## Start RECORDS PROVIDED

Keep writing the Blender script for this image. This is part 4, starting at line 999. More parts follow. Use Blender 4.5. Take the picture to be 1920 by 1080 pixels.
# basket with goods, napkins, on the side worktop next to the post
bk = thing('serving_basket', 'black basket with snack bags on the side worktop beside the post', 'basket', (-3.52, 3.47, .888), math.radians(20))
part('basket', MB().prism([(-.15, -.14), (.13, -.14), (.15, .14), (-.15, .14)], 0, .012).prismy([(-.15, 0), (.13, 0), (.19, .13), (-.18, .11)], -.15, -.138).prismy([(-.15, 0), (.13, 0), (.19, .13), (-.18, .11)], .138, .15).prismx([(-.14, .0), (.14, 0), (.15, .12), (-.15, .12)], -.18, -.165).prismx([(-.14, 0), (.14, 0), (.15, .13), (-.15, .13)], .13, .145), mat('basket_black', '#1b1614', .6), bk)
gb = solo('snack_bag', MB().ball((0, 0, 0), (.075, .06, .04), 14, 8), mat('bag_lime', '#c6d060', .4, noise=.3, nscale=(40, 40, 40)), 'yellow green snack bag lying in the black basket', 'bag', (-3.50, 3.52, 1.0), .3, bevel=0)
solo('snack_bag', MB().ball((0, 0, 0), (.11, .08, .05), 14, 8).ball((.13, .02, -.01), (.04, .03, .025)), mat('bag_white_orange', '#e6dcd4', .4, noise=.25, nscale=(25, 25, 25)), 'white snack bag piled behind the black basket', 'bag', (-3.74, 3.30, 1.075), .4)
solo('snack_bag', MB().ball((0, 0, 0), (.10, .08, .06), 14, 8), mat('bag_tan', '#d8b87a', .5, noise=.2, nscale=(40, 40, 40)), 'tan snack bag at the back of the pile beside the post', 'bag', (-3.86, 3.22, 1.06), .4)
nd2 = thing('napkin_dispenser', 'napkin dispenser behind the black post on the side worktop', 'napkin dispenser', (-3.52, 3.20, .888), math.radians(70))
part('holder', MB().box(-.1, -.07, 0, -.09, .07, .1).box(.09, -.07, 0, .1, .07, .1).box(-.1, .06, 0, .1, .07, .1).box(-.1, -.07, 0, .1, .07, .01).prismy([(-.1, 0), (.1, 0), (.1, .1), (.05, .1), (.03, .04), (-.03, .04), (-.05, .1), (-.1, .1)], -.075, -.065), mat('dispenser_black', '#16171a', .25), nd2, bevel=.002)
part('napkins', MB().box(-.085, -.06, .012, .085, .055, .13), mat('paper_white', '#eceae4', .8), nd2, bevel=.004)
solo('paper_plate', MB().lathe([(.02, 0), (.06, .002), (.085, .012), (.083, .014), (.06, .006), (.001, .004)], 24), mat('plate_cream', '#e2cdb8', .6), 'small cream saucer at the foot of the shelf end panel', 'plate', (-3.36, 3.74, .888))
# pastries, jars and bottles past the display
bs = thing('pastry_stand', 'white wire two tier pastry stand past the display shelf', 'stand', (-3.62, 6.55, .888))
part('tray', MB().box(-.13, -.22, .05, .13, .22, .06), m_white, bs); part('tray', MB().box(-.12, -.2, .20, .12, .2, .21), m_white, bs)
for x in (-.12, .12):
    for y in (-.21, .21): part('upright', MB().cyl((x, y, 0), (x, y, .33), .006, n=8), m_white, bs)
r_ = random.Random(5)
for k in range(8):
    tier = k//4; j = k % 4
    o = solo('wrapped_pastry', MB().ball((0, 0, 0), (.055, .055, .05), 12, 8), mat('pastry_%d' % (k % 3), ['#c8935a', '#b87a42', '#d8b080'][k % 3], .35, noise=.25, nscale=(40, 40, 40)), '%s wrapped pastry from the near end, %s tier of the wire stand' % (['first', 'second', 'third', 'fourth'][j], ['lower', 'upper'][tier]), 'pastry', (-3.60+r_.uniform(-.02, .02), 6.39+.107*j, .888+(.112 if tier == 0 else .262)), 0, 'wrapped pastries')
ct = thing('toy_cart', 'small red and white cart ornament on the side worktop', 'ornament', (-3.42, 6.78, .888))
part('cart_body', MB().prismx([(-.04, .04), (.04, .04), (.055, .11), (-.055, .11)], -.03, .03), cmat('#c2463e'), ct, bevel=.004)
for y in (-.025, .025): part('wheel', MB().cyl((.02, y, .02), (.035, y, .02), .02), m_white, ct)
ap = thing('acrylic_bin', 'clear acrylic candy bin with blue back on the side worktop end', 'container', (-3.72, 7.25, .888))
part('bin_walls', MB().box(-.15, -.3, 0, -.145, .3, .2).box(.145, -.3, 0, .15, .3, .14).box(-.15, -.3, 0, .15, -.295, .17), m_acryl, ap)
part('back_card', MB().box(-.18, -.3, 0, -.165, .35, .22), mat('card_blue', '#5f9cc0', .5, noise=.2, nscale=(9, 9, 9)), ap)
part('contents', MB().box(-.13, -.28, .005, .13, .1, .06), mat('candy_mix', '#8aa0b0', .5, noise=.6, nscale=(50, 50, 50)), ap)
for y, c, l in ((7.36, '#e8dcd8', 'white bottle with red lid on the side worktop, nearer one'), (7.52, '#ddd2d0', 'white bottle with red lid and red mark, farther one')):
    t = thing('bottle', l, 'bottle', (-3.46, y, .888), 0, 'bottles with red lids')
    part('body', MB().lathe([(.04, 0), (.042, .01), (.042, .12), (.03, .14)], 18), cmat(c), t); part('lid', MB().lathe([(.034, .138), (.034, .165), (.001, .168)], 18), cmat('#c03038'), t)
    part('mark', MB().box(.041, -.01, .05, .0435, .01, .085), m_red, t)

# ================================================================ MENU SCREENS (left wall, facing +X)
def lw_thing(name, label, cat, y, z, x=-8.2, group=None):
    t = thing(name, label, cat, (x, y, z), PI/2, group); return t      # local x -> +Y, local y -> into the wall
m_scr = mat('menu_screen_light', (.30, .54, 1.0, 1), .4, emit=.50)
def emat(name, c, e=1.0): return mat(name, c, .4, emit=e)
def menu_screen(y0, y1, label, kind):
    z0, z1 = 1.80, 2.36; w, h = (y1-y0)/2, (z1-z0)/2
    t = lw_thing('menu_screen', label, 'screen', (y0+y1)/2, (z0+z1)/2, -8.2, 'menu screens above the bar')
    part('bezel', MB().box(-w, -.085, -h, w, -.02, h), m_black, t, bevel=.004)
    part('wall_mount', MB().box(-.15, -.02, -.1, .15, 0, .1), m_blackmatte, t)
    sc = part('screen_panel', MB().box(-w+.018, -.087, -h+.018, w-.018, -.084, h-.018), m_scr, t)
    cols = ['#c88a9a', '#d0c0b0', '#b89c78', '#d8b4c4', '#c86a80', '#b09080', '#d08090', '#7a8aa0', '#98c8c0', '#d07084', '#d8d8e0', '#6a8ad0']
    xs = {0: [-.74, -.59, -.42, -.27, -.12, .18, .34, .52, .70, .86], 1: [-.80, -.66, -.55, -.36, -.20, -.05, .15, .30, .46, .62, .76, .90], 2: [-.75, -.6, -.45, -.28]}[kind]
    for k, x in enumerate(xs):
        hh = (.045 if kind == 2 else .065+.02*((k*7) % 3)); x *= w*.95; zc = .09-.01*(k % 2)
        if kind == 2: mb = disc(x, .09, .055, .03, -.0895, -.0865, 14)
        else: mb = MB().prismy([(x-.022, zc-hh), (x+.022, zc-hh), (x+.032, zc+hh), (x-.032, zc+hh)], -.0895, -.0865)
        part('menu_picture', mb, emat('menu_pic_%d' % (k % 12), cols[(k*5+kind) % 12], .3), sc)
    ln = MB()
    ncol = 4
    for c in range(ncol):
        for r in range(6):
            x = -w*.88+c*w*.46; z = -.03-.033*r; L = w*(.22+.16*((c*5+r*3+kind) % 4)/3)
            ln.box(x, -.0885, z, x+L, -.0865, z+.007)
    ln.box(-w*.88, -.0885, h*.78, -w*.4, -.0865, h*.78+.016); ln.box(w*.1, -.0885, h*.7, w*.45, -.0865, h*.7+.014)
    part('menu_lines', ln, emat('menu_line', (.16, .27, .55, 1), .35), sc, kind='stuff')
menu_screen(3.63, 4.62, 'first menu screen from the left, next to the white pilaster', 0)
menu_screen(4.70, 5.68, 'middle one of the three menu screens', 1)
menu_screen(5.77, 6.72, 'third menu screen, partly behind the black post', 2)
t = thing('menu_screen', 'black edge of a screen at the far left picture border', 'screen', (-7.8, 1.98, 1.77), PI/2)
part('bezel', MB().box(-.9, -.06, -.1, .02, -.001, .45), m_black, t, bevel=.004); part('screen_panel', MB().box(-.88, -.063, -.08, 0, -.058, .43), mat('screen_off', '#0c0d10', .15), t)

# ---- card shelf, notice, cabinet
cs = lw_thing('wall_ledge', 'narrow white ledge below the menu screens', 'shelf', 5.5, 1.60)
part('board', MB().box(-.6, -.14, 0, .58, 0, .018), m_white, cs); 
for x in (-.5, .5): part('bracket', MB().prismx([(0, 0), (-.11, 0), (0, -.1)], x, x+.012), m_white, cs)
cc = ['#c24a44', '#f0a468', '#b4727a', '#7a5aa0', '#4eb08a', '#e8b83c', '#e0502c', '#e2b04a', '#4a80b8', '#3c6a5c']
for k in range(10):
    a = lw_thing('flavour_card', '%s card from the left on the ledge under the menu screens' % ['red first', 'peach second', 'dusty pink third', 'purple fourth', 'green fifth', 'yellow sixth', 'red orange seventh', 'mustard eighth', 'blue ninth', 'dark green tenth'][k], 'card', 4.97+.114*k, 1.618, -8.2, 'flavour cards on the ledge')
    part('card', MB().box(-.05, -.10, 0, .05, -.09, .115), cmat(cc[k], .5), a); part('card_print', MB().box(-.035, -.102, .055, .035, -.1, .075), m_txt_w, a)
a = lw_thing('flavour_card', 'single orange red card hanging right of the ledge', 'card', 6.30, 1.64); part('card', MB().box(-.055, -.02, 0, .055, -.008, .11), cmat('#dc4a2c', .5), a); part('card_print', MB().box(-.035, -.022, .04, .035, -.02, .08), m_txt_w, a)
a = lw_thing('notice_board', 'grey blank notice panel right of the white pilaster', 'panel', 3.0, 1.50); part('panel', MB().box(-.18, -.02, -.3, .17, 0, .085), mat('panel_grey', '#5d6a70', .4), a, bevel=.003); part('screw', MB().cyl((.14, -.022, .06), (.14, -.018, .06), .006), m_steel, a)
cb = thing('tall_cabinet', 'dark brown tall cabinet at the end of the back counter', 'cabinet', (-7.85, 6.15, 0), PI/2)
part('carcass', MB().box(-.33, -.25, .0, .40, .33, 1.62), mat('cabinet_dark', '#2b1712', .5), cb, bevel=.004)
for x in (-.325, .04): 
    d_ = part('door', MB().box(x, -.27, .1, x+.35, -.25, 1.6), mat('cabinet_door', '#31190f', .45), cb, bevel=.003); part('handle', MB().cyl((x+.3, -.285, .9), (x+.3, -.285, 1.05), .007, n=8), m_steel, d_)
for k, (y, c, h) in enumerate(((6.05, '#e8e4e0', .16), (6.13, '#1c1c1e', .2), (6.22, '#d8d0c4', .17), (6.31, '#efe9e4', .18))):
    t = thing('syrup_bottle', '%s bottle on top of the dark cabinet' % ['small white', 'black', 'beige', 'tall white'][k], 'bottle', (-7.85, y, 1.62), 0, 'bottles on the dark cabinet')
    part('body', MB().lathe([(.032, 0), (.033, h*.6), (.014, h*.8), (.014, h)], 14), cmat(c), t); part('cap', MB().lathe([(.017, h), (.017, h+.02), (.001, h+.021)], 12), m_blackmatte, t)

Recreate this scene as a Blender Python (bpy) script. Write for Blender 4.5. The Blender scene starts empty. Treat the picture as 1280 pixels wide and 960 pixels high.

## End RECORDS PROVIDED

## WORK REQUIRED
Collect each line of the entries that has the word "pixels", copying it in full.

## RESPONSE FOR THIS EXERCISE
Keep writing the Blender script for this image. This is part 4, starting at line 999. More parts follow. Use Blender 4.5. Take the picture to be 1920 by 1080 pixels.
Recreate this scene as a Blender Python (bpy) script. Write for Blender 4.5. The Blender scene starts empty. Treat the picture as 1280 pixels wide and 960 pixels high.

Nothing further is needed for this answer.